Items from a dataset

——

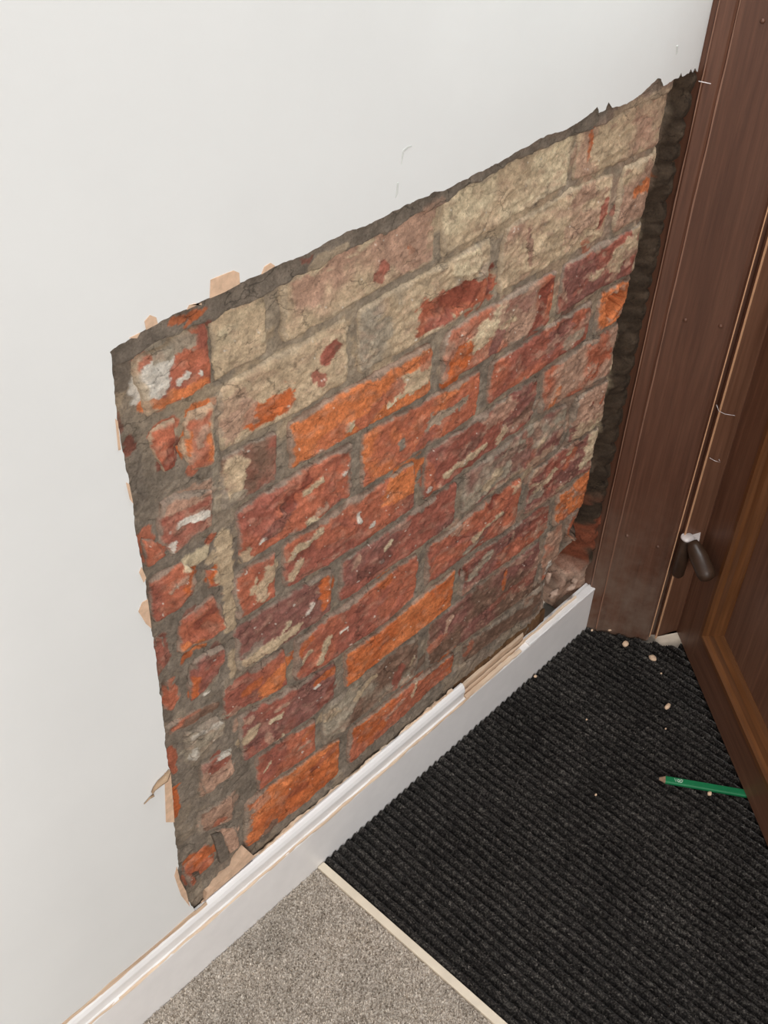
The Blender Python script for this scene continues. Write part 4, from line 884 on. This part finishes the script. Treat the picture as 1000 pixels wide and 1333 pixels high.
# hinge
def R3(x, y, k):                                            # point on the line of sight at distance k from the camera
    r = ray(x, y); return CAM + r / np.linalg.norm(r) * k
hc = np.array([*F(0.1330, 0.004), 0.257]); kd = np.linalg.norm(hc - CAM)
hinge = tube('hinge_knuckle', [(hc[0], hc[1], 0.172), (hc[0], hc[1], 0.176), (hc[0], hc[1], 0.250), (hc[0], hc[1], 0.2535)], [0.0085, 0.0105, 0.0105, 0.0095], M_BRONZE, door, 20)
hinge['label'] = 'dark brown hinge with a pale cap'
tube('hinge_cap', [(hc[0], hc[1], 0.2535), (hc[0], hc[1], 0.2555), (hc[0], hc[1], 0.2570)], [0.0112, 0.0112, 0.0098], M_METAL, hinge, 24)
pa = R3(904, 712, kd - 0.006); pb = R3(919, 746, kd - 0.013); pc = R3(922, 753, kd - 0.014)
d_ = (pb - pa)
tube('hinge_wing', [pa - d_ * 0.20, pa, pa + d_ * 0.4, pb, pc, pc + d_ * 0.08], [0.0085, 0.0120, 0.0148, 0.0150, 0.0125, 0.004], M_BRONZE, hinge, 18)
pv = [onZ(x, y, 0.2505) for x, y in ((894, 687), (913, 690), (909, 711), (897, 713))]
pm = mesh('hinge_plate', [tuple(p) for p in pv] + [(p[0], p[1], p[2] - 0.003) for p in pv], [(0, 1, 2, 3), (7, 6, 5, 4), (0, 4, 5, 1), (1, 5, 6, 2), (2, 6, 7, 3), (3, 7, 4, 0)])
b = bmesh.new(); b.from_mesh(pm); bmesh.ops.recalc_face_normals(b, faces=b.faces); b.to_mesh(pm); b.free()
link('hinge_plate', pm, M_METAL, hinge)

# stray paint fibres caught on the slit
def fib(name, pxs, lab):
    pts = []
    for k, (x, y) in enumerate(pxs):
        r = ray(x, y); n3 = np.array([*NF, 0]); t = ((np.array([*F(0.12, 0.004), 0]) - CAM) @ n3) / (r @ n3); pts.append(CAM + r * t)
    tag(tube(name, pts, 0.0004, M_METAL, None, 5), lab, 'fibre')
fib('loose_fibre', [(933, 527), (936, 535), (944, 539), (957, 541)], 'fine pale fibre curling off the bright door gap, the upper of two')
fib('loose_fibre', [(924, 596), (931, 600), (938, 602), (936, 598)], 'short forked pale fibre on the bright door gap above the hinge')

# plaster crumbs lying on the mat
def crumb(x, y, r, lab, sq=(1, .8, .7), mat=M_CRUMB, seed=1):
    p = onZ(x, y, 0.0095); o = blob('plaster_crumb', (p[0], p[1], 0.0072 + r * sq[2] * .75), r, mat, None, sq, seed, 2, 0.12)
    return tag(o, lab, 'crumb', 'plaster crumbs on the mat')
crumb(814, 839, .0068, 'pale plaster crumb on the mat nearest the door frame foot', seed=2)
crumb(850, 857, .0068, 'pale plaster crumb on the mat nearest the lower corner of the door', (.8, 1.1, .6), seed=3)
crumb(869, 920, .0066, 'tan plaster crumb on the mat midway between the frame and the pencil', (1.1, .6, .6), seed=4)
crumb(924, 1033, .0042, 'small pale crumb lying against the green pencil', seed=5)
crumb(861, 876, .0020, 'tiny speck of plaster just below the crumb by the door corner', seed=6)
crumb(776, 1034, .0022, 'tiny yellowish speck on the mat left of the pencil tip', seed=7)
crumb(867, 948, .0018, 'tiny white speck below the tan crumb', seed=8)
crumb(771, 820, .0026, 'tiny white speck on the mat at the end of the skirting board', seed=9)
crumb(697, 880, .0032, 'small white speck against the foot of the skirting board', seed=10)
crumb(764, 936, .0018, 'tiny white speck alone in the dark middle of the mat', seed=11)
crumb(796, 818, .0050, 'flat pinkish flake at the foot of the door frame', (1.6, .7, .4), seed=12)
# rubble on top of the skirting in the corner of the patch
def rub(x, y, Y, r, lab, mat, seed, sq=(1, .8, .7)):
    p = onY(x, y, Y); tag(blob('rubble_lump', tuple(p), r, mat, None, sq, seed, 2, 0.34), lab, 'rubble', 'lumps of rubble behind the skirting board')
M_RUB = m_plain('dusty_rubble', (186, 158, 140), 0.95, 0.1, 0.12, 120, 0.5, 250)
rub(714, 752, -.001, .008, 'whitish lump of plaster standing at the lip of the broken hole by the frame', M_RUB, 31, (.6, .6, 1.6))
rub(722, 772, -.002, .008, 'dusty pink lump lying lowest in the broken corner by the frame', M_RUB, 32, (1.4, .7, .6))
rub(744, 764, -.002, .007, 'dusty lump in the broken corner beside the end of the skirting board', M_RUB, 33, (1.5, .7, .6))
rub(748, 756, .006, .006, 'small dusty lump in the back of the broken corner hole', M_RUB, 34, (1.2, .8, .7))

# ------------------------------------------------------------------ pencil
pt = np.array([1.1239, -0.2890]); dr = np.array([0.0654, -0.1027]); dr /= np.linalg.norm(dr); pn = np.array([-dr[1], dr[0]])
ZP = 0.0082
def PP(a, b_, c): p = pt + dr * a + pn * b_; return (float(p[0]), float(p[1]), ZP + c)
hw, hh, ch = 0.0064, 0.0034, 0.0018
sec = [(-hw + ch, -hh), (hw - ch, -hh), (hw, -hh + ch), (hw, hh - ch), (hw - ch, hh), (-hw + ch, hh), (-hw, hh - ch), (-hw, -hh + ch)]
pencil = sweep('pencil', sec, lambda a, b_, c: PP(c, a, hh + b_), 0.0125, 0.140, M_GREEN)
tag(pencil, 'flat green carpenter pencil with a sharpened tip lying on the black mat', 'pencil')
def cone(name, s0, s1, a0, a1, mat, parent):
    k = len(sec); v = [PP(a0, x * s0, hh + z * s0) for x, z in sec] + [PP(a1, x * s1, hh + z * s1) for x, z in sec]
    f = [(j, (j + 1) % k, k + (j + 1) % k, k + j) for j in range(k)] + [tuple(range(k)), tuple(range(k, 2 * k))[::-1]]
    me = mesh(name, v, f); b = bmesh.new(); b.from_mesh(me); bmesh.ops.recalc_face_normals(b, faces=b.faces); b.to_mesh(me); b.free()
    return link(name, me, mat, parent)
cone('sharpened_wood', 0.34, 0.97, 0.0030, 0.0130, M_PWOOD, pencil)
cone('lead', 0.14, 0.34, -0.0005, 0.0030, M_LEAD, pencil)
# little winged emblem and strokes printed near the tip
def stroke(pts, w=0.0007):
    v = []; f = []
    for i, (a, b_) in enumerate(pts):
        v += [PP(a, b_ - w, 2 * hh + 0.00025), PP(a, b_ + w, 2 * hh + 0.00025), PP(a, b_ - w, 2 * hh - 0.0002), PP(a, b_ + w, 2 * hh - 0.0002)]
    for i in range(len(pts) - 1):
        q = i * 4; f += [(q, q + 1, q + 5, q + 4), (q + 2, q + 6, q + 7, q + 3), (q, q + 4, q + 6, q + 2), (q + 1, q + 3, q + 7, q + 5)]
    return v, f
vv = []; ff = []
for s in ([(.0260, .003), (.0285, -.003)], [(.0290, .003), (.0300, -.0005), (.0330, -.0030)], [(.0310, .0025), (.0350, .0005), (.0375, .003)], [(.0325, -.0010), (.0360, -.0028), (.0385, -.0005)], [(.0355, .0030), (.0390, .0015)]):
    v, f = stroke(s); n = len(vv); vv += v; ff += [tuple(n + i for i in q) for q in f]
link('printed_emblem', mesh('printed_emblem', vv, ff), M_PRINT, pencil)
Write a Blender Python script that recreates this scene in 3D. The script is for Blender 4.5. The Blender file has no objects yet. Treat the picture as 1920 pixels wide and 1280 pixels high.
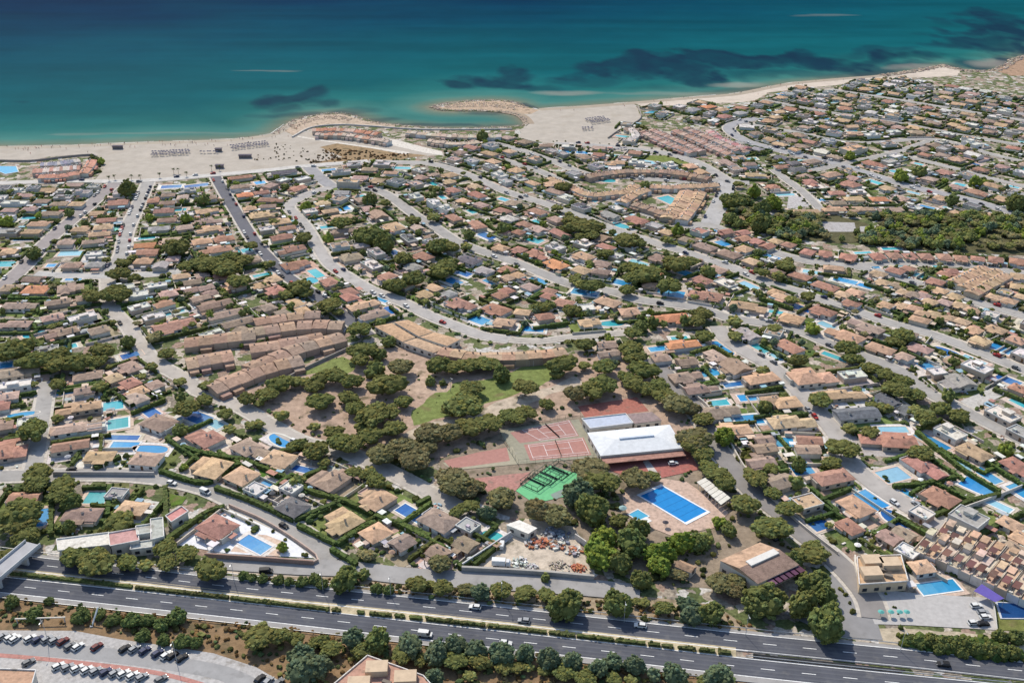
import bpy, math, random
import numpy as np
from mathutils import Vector, Matrix

random.seed(7)
RNG = np.random.default_rng(11)
SC = bpy.context.scene
COL = SC.collection
R = math.radians

# ------------------------------------------------------------------ camera
F, TH, H = 1900.0, R(27.0), 245.0
ST, CT = math.sin(TH), math.cos(TH)
YH = 640 - F * math.tan(TH)                      # horizon row of the photograph


def G(px, py, z=0.0):
    """pixel of the 1920x1280 photograph -> point of the level z"""
    u = (px - 960) / F
    v = (py - 640) / F
    t = (H - z) / (ST + v * CT)
    return (u * t, (CT - v * ST) * t)


def P(X, Y, Z=0.0):
    """point -> pixel"""
    dep = Y * CT + (H - Z) * ST
    up = Y * ST - (H - Z) * CT
    return (960 + F * X / dep, 640 - F * up / dep)


def ppm(py):
    return max(0.05, (py - YH) * CT / H)


cam = bpy.data.cameras.new("camera")
co = bpy.data.objects.new("camera", cam)
COL.objects.link(co)
co.location = (0, 0, H)
co.rotation_euler = (R(90) - TH, 0, 0)
cam.sensor_width = 36
cam.lens = F / 1920 * 36
cam.clip_end = 60000
SC.camera = co

# ------------------------------------------------------------------ light
SUN_EL, SUN_AZ = R(46), R(25)                    # azimuth: left of straight ahead
w = bpy.data.worlds.new("World")
SC.world = w
w.use_nodes = True
nt = w.node_tree
bg = nt.nodes["Background"]
sky = nt.nodes.new("ShaderNodeTexSky")
sky.sky_type = 'NISHITA'
sky.sun_disc = False
sky.sun_elevation = SUN_EL
sky.sun_rotation = -SUN_AZ
nt.links.new(sky.outputs[0], bg.inputs[0])
bg.inputs[1].default_value = 0.15
sl = bpy.data.lights.new("sun", 'SUN')
sl.energy = 3.7
sl.angle = R(0.5)
sl.color = (1.0, 0.915, 0.78)
so = bpy.data.objects.new("sun", sl)
COL.objects.link(so)
sv = Vector((-math.sin(SUN_AZ) * math.cos(SUN_EL), math.cos(SUN_AZ) * math.cos(SUN_EL), math.sin(SUN_EL)))
so.rotation_euler = (-sv).to_track_quat('-Z', 'Y').to_euler()
so.location = (0, 0, 400)
SC.view_settings.view_transform = 'Standard'
SC.view_settings.look = 'None'
SC.view_settings.exposure = 0.34
SC.view_settings.gamma = 1.0
SC.cycles.max_bounces = 5
SC.cycles.diffuse_bounces = 3
SC.cycles.glossy_bounces = 2
SC.cycles.transparent_max_bounces = 4


# ------------------------------------------------------------------ materials
def mat(name, rgb=None, amt=0.25, scale=0.5, rough=0.9, spec=0.04, bump=0.0, scale2=None, objvar=0.0, objcol=False,
        metal=0.0, stain=None):
    """base colour (given, or the 'col' attribute) times two octaves of noise"""
    m = bpy.data.materials.new(name)
    m.use_nodes = True
    t = m.node_tree
    b = t.nodes["Principled BSDF"]
    b.inputs["Roughness"].default_value = rough
    b.inputs["Specular IOR Level"].default_value = spec
    b.inputs["Metallic"].default_value = metal
    g = t.nodes.new("ShaderNodeNewGeometry")
    if objcol:
        a = t.nodes.new("ShaderNodeObjectInfo")
        src = a.outputs["Color"]
    elif rgb is None:
        a = t.nodes.new("ShaderNodeAttribute")
        a.attribute_name = "col"
        src = a.outputs["Color"]
    else:
        a = t.nodes.new("ShaderNodeRGB")
        a.outputs[0].default_value = (*rgb, 1)
        src = a.outputs[0]
    if amt > 0:
        n = t.nodes.new("ShaderNodeTexNoise")
        n.inputs["Scale"].default_value = scale
        n.inputs["Detail"].default_value = 6
        n.inputs["Roughness"].default_value = 0.65
        t.links.new(g.outputs["Position"], n.inputs["Vector"])
        mr = t.nodes.new("ShaderNodeMapRange")
        mr.inputs[1].default_value = 0.28
        mr.inputs[2].default_value = 0.72
        mr.inputs[3].default_value = 1 - amt
        mr.inputs[4].default_value = 1 + amt
        t.links.new(n.outputs["Fac"], mr.inputs[0])
        mx = t.nodes.new("ShaderNodeMix")
        mx.data_type = 'RGBA'
        mx.blend_type = 'MULTIPLY'
        mx.inputs[0].default_value = 1
        t.links.new(src, mx.inputs[6])
        cmb = t.nodes.new("ShaderNodeCombineColor")
        for i in range(3):
            t.links.new(mr.outputs[0], cmb.inputs[i])
        t.links.new(cmb.outputs[0], mx.inputs[7])
        src = mx.outputs[2]
        if stain:
            n2 = t.nodes.new("ShaderNodeTexNoise")
            n2.inputs["Scale"].default_value = stain[1]
            n2.inputs["Detail"].default_value = 5
            t.links.new(g.outputs["Position"], n2.inputs["Vector"])
            m3 = t.nodes.new("ShaderNodeMapRange")
            m3.inputs[1].default_value = stain[2]
            m3.inputs[2].default_value = stain[2] + 0.12
            m3.inputs[4].default_value = stain[3]
            t.links.new(n2.outputs["Fac"], m3.inputs[0])
            mm = t.nodes.new("ShaderNodeMix")
            mm.data_type = 'RGBA'
            mm.inputs[7].default_value = (*stain[0], 1)
            t.links.new(m3.outputs[0], mm.inputs[0])
            t.links.new(src, mm.inputs[6])
            src = mm.outputs[2]
    if objvar > 0:
        oi = t.nodes.new("ShaderNodeObjectInfo")
        hs = t.nodes.new("ShaderNodeHueSaturation")
        mh = t.nodes.new("ShaderNodeMapRange")
        mh.inputs[3].default_value = 0.5 - 0.015 * objvar
        mh.inputs[4].default_value = 0.5 + 0.016 * objvar
        t.links.new(oi.outputs["Random"], mh.inputs[0])
        t.links.new(mh.outputs[0], hs.inputs["Hue"])
        t.links.new(src, hs.inputs["Color"])
        src = hs.outputs[0]
    t.links.new(src, b.inputs["Base Color"])
    if bump > 0:
        bn = t.nodes.new("ShaderNodeTexNoise")
        bn.inputs["Scale"].default_value = scale2 or scale * 4
        bn.inputs["Detail"].default_value = 4
        t.links.new(g.outputs["Position"], bn.inputs["Vector"])
        bp = t.nodes.new("ShaderNodeBump")
        bp.inputs["Strength"].default_value = bump
        bp.inputs["Distance"].default_value = 0.4
        t.links.new(bn.outputs["Fac"], bp.inputs["Height"])
        t.links.new(bp.outputs[0], b.inputs["Normal"])
    return m


M_ROOF = mat("roof_tiles", amt=0.34, scale=0.55, bump=0.5, scale2=2.5, stain=((0.10, 0.085, 0.07), 0.22, 0.60, 0.55))
M_WALL = mat("plaster", amt=0.14, scale=0.4, stain=((0.25, 0.21, 0.17), 0.35, 0.62, 0.4))
M_PAVE = mat("paving", amt=0.26, scale=0.7, stain=((0.17, 0.145, 0.115), 0.3, 0.57, 0.55))
M_CLEAN = mat("coated_surface", amt=0.13, scale=0.6, stain=((0.30, 0.28, 0.26), 0.35, 0.62, 0.22))
M_ROAD = mat("asphalt", amt=0.16, scale=0.12, stain=((0.17, 0.165, 0.16), 0.22, 0.57, 0.40))
M_GRASS = mat("grass", amt=0.38, scale=0.35, bump=0.6, scale2=2.0, stain=((0.17, 0.14, 0.07), 0.11, 0.58, 0.7))
M_DRY = mat("dry_soil", amt=0.32, scale=0.3, bump=0.5, stain=((0.085, 0.08, 0.045), 0.16, 0.56, 0.7))
M_SAND = mat("sand", amt=0.13, scale=0.10, bump=0.3, scale2=0.6, stain=((0.30, 0.255, 0.20), 0.045, 0.55, 0.35))
M_LEAF = mat("foliage", amt=0.45, scale=0.7, rough=0.9, spec=0.03, objvar=1.0)
M_HEDGE = mat("hedge_leaves", amt=0.55, scale=0.9, rough=0.95, spec=0.03, bump=1.0, scale2=3.0)
M_TRUNK = mat("bark", (0.13, 0.09, 0.06), amt=0.3, scale=3)
M_ROCK = mat("rock", amt=0.45, scale=0.6, bump=0.6)
M_GLASS = mat("window_glass", (0.03, 0.035, 0.045), amt=0, rough=0.3, spec=0.3)
M_METAL = mat("galvanised_metal", (0.42, 0.43, 0.44), amt=0.1, rough=0.45, metal=0.3)
M_PAINT = mat("car_paint", objcol=True, amt=0, rough=0.55, spec=0.12)
M_RUBBER = mat("rubber", (0.02, 0.02, 0.02), amt=0)
M_LAMP = mat("headlight_glass", (0.7, 0.7, 0.68), amt=0, rough=0.15, spec=0.6)
M_MARK = mat("road_paint", (0.72, 0.72, 0.70), amt=0.25, scale=0.8)
M_POOL = mat("pool_water", amt=0.10, scale=0.4, rough=0.15, spec=0.15, bump=0.08, scale2=1.5)
M_SEA = mat("sea_water", amt=0.07, scale=0.02, rough=0.6, spec=0.02, bump=0.25, scale2=0.12)
M_CLOTH = mat("canvas", amt=0.08, scale=1)


_t = M_SEA.node_tree
_p = _t.nodes["Principled BSDF"]
_d = _t.nodes.new("ShaderNodeBsdfDiffuse")
_g = _t.nodes.new("ShaderNodeBsdfGlossy")
_g.inputs["Roughness"].default_value = 0.35
_x = _t.nodes.new("ShaderNodeMixShader")
_x.inputs[0].default_value = 0.006                  # wind-roughened water seen from high above: little mirror
_t.links.new(_p.inputs["Base Color"].links[0].from_socket, _d.inputs["Color"])
_t.links.new(_p.inputs["Normal"].links[0].from_socket, _g.inputs["Normal"])
_t.links.new(_d.outputs[0], _x.inputs[1])
_t.links.new(_g.outputs[0], _x.inputs[2])
_t.links.new(_x.outputs[0], _t.nodes["Material Output"].inputs["Surface"])


_t = M_LEAF.node_tree                                 # leaves let part of the sun through
_p = _t.nodes["Principled BSDF"]
_d = _t.nodes.new("ShaderNodeBsdfTranslucent")
_x = _t.nodes.new("ShaderNodeMixShader")
_x.inputs[0].default_value = 0.22
_t.links.new(_p.inputs["Base Color"].links[0].from_socket, _d.inputs["Color"])
_t.links.new(_p.outputs[0], _x.inputs[1])
_t.links.new(_d.outputs[0], _x.inputs[2])
_t.links.new(_x.outputs[0], _t.nodes["Material Output"].inputs["Surface"])


def land_mat():
    m = bpy.data.materials.new("town_ground")
    m.use_nodes = True
    t = m.node_tree
    b = t.nodes["Principled BSDF"]
    b.inputs["Roughness"].default_value = 0.95
    b.inputs["Specular IOR Level"].default_value = 0.1
    g = t.nodes.new("ShaderNodeNewGeometry")
    nz = t.nodes.new("ShaderNodeTexNoise")
    nz.inputs["Scale"].default_value = 0.15
    nz.inputs["Detail"].default_value = 4
    t.links.new(g.outputs["Position"], nz.inputs["Vector"])
    va = t.nodes.new("ShaderNodeVectorMath")
    va.operation = 'MULTIPLY_ADD'
    va.inputs[1].default_value = (6, 6, 6)
    t.links.new(nz.outputs["Color"], va.inputs[0])
    t.links.new(g.outputs["Position"], va.inputs[2])
    vo = t.nodes.new("ShaderNodeTexVoronoi")
    vo.distance = 'CHEBYCHEV'
    vo.inputs["Scale"].default_value = 0.22
    t.links.new(va.outputs[0], vo.inputs["Vector"])
    sp = t.nodes.new("ShaderNodeSeparateColor")
    t.links.new(vo.outputs["Color"], sp.inputs[0])
    rp = t.nodes.new("ShaderNodeValToRGB")
    rp.color_ramp.interpolation = 'CONSTANT'
    cols = [(0, (0.30, 0.255, 0.20)), (0.16, (0.10, 0.122, 0.048)), (0.36, (0.22, 0.19, 0.155)), (0.48, (0.125, 0.14, 0.06)),
            (0.62, (0.40, 0.35, 0.29)), (0.74, (0.08, 0.10, 0.042)), (0.86, (0.28, 0.20, 0.155)), (0.94, (0.45, 0.43, 0.40))]
    el = rp.color_ramp.elements
    el[0].position, el[0].color = cols[0][0], (*cols[0][1], 1)
    el[1].position, el[1].color = cols[1][0], (*cols[1][1], 1)
    for p_, c_ in cols[2:]:
        e = el.new(p_)
        e.color = (*c_, 1)
    t.links.new(sp.outputs[0], rp.inputs[0])
    n2 = t.nodes.new("ShaderNodeTexNoise")
    n2.inputs["Scale"].default_value = 0.8
    n2.inputs["Detail"].default_value = 6
    t.links.new(g.outputs["Position"], n2.inputs["Vector"])
    mr = t.nodes.new("ShaderNodeMapRange")
    mr.inputs[1].default_value = 0.3
    mr.inputs[2].default_value = 0.7
    mr.inputs[3].default_value = 0.55
    mr.inputs[4].default_value = 1.4
    t.links.new(n2.outputs["Fac"], mr.inputs[0])
    mx = t.nodes.new("ShaderNodeVectorMath")
    mx.operation = 'SCALE'
    t.links.new(rp.outputs[0], mx.inputs[0])
    t.links.new(mr.outputs[0], mx.inputs["Scale"])
    t.links.new(mx.outputs[0], b.inputs["Base Color"])
    return m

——

Find the lines above that include the string "picture" and copy them.

→ The completed task:
The Blender Python script for this scene continues. Write part 4, from line 884 on. This part finishes the script. Treat the picture as 1000 pixels wide and 1333 pixels high.
Write a Blender Python script that recreates this scene in 3D. The script is for Blender 4.5. The Blender file has no objects yet. Treat the picture as 1920 pixels wide and 1280 pixels high.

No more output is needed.